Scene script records

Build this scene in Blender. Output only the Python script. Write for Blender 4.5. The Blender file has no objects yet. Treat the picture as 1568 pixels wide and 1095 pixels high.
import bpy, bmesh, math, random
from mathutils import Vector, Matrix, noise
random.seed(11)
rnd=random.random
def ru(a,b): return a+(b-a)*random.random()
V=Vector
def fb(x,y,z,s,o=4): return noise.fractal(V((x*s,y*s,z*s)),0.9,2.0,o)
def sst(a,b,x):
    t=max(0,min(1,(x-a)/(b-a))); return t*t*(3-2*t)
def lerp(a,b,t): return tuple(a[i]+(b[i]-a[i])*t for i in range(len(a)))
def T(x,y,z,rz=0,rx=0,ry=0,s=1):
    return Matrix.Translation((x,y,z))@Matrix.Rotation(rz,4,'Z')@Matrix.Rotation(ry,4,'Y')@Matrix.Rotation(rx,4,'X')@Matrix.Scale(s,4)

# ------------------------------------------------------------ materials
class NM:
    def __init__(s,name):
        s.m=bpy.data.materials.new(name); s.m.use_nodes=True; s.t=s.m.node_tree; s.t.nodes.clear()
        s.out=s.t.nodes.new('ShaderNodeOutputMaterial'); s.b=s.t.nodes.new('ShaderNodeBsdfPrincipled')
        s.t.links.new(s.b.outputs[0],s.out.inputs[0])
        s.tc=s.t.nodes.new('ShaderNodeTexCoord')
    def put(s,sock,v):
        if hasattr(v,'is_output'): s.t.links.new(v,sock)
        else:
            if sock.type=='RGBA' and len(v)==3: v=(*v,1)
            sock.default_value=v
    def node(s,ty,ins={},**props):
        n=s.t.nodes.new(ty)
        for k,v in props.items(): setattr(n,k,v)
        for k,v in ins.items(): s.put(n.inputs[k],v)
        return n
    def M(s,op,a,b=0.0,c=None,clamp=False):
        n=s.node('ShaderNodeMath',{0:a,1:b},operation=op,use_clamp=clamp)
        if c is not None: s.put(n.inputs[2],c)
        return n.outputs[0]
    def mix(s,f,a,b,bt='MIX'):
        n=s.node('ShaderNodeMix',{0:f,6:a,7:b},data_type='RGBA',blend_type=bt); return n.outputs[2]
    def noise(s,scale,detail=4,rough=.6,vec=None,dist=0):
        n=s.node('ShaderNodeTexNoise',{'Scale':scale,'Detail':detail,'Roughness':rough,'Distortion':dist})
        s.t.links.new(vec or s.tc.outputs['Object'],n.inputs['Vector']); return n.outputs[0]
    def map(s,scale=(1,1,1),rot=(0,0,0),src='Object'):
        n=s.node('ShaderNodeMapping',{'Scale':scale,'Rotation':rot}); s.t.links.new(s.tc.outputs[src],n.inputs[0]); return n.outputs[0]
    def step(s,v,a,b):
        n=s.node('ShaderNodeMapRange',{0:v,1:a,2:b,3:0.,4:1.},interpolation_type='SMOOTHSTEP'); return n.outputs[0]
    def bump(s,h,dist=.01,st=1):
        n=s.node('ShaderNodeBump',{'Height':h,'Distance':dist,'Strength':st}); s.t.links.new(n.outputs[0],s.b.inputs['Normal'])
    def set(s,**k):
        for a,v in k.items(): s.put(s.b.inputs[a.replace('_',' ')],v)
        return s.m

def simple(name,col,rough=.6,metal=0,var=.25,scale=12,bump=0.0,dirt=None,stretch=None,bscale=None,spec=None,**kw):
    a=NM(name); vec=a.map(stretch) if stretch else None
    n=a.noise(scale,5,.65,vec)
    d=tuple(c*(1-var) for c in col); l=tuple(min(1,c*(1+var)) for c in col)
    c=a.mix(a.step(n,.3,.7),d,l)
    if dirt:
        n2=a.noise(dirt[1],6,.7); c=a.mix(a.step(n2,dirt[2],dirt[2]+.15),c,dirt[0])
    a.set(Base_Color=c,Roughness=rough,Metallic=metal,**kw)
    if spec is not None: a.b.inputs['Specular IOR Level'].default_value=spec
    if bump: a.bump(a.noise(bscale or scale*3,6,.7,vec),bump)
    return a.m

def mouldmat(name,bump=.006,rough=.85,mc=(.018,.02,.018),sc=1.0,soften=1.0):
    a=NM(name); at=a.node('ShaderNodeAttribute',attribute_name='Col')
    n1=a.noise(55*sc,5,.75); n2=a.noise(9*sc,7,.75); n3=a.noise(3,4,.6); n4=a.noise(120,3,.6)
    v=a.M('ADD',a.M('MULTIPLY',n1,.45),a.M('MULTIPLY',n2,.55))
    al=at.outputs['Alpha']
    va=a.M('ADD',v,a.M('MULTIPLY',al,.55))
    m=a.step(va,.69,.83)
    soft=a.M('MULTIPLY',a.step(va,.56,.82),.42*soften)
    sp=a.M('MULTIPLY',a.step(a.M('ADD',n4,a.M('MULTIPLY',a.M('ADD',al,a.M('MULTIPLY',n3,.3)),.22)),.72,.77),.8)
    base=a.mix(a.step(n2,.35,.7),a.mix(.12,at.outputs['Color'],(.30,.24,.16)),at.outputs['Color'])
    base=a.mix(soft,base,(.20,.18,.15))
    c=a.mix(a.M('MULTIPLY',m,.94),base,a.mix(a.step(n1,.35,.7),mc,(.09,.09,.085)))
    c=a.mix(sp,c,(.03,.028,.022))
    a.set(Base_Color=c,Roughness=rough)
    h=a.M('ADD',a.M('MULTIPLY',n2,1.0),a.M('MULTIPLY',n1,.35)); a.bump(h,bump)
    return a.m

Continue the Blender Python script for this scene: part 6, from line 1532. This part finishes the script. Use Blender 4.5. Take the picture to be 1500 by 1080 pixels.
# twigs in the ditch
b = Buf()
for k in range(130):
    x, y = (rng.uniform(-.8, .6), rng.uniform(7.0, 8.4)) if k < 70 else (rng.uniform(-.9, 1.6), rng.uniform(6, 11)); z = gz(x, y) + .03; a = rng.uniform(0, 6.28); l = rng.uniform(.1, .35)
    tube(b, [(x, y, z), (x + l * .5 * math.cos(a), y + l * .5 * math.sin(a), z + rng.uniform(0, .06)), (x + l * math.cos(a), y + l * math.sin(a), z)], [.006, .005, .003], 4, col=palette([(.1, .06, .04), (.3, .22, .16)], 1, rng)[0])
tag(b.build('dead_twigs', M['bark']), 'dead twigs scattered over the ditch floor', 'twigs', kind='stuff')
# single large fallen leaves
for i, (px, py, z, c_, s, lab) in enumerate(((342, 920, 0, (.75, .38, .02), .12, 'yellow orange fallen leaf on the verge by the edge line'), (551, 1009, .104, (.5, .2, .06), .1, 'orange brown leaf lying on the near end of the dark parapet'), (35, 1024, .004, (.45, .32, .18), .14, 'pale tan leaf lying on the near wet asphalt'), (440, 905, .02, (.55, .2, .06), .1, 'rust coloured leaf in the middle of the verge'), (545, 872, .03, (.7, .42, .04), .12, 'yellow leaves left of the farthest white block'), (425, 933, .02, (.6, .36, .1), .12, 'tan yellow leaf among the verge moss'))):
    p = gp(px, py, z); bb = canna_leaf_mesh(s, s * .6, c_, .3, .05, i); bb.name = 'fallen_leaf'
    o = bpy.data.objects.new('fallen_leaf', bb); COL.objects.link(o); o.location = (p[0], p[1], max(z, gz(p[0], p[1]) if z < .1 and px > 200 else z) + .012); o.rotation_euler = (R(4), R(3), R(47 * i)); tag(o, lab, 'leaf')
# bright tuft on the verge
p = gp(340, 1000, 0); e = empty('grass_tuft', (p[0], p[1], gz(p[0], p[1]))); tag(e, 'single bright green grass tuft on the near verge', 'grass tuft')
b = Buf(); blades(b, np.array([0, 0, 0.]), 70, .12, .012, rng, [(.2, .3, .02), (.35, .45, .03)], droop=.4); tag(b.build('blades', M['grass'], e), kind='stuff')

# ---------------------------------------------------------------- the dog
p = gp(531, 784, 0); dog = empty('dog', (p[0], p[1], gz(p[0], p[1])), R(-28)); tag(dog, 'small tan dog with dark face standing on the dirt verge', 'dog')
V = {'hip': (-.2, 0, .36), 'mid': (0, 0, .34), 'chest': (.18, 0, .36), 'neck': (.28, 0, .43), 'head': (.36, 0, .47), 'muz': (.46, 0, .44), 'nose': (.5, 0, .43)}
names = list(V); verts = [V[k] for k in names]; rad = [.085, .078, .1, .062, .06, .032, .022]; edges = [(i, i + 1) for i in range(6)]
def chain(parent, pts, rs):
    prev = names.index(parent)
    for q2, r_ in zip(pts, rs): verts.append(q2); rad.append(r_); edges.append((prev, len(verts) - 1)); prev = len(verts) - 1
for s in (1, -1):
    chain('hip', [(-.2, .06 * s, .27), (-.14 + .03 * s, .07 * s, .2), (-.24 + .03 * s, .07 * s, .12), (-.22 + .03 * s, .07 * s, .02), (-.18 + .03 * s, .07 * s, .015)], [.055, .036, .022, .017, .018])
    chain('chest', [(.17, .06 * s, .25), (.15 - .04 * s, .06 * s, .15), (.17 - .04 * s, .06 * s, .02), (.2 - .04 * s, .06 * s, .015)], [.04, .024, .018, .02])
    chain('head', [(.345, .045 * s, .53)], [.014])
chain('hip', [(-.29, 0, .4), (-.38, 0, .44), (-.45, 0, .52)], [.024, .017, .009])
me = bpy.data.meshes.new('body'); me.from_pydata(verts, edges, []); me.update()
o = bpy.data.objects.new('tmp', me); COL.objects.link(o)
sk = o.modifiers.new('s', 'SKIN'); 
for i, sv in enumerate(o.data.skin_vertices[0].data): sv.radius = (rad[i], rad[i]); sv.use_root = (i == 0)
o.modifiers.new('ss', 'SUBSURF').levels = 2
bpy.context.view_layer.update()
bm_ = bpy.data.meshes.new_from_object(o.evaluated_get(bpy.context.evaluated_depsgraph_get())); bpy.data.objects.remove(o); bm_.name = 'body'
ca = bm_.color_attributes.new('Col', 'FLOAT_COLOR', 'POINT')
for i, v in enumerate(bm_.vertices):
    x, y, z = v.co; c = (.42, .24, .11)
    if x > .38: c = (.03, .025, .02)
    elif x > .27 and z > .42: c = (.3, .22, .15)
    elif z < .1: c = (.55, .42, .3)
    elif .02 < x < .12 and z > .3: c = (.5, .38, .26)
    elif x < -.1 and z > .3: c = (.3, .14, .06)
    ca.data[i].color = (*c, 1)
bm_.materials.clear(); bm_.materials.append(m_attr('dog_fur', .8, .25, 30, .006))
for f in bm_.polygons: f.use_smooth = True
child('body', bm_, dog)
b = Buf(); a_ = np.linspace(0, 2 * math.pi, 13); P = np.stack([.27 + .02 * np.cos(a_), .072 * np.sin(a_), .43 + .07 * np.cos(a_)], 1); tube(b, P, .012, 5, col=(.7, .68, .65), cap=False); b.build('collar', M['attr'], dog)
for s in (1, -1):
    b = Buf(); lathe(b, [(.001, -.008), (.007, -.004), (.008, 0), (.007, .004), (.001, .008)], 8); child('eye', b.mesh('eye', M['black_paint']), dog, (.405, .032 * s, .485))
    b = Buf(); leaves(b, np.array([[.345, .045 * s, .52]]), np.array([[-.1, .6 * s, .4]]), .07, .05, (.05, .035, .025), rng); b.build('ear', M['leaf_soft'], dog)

- _Task to carry out_
Pull out each line of the entries that contains "picture".

- _Finished answer_
Build this scene in Blender. Output only the Python script. Write for Blender 4.5. The Blender file has no objects yet. Treat the picture as 1568 pixels wide and 1095 pixels high.
Continue the Blender Python script for this scene: part 6, from line 1532. This part finishes the script. Use Blender 4.5. Take the picture to be 1500 by 1080 pixels.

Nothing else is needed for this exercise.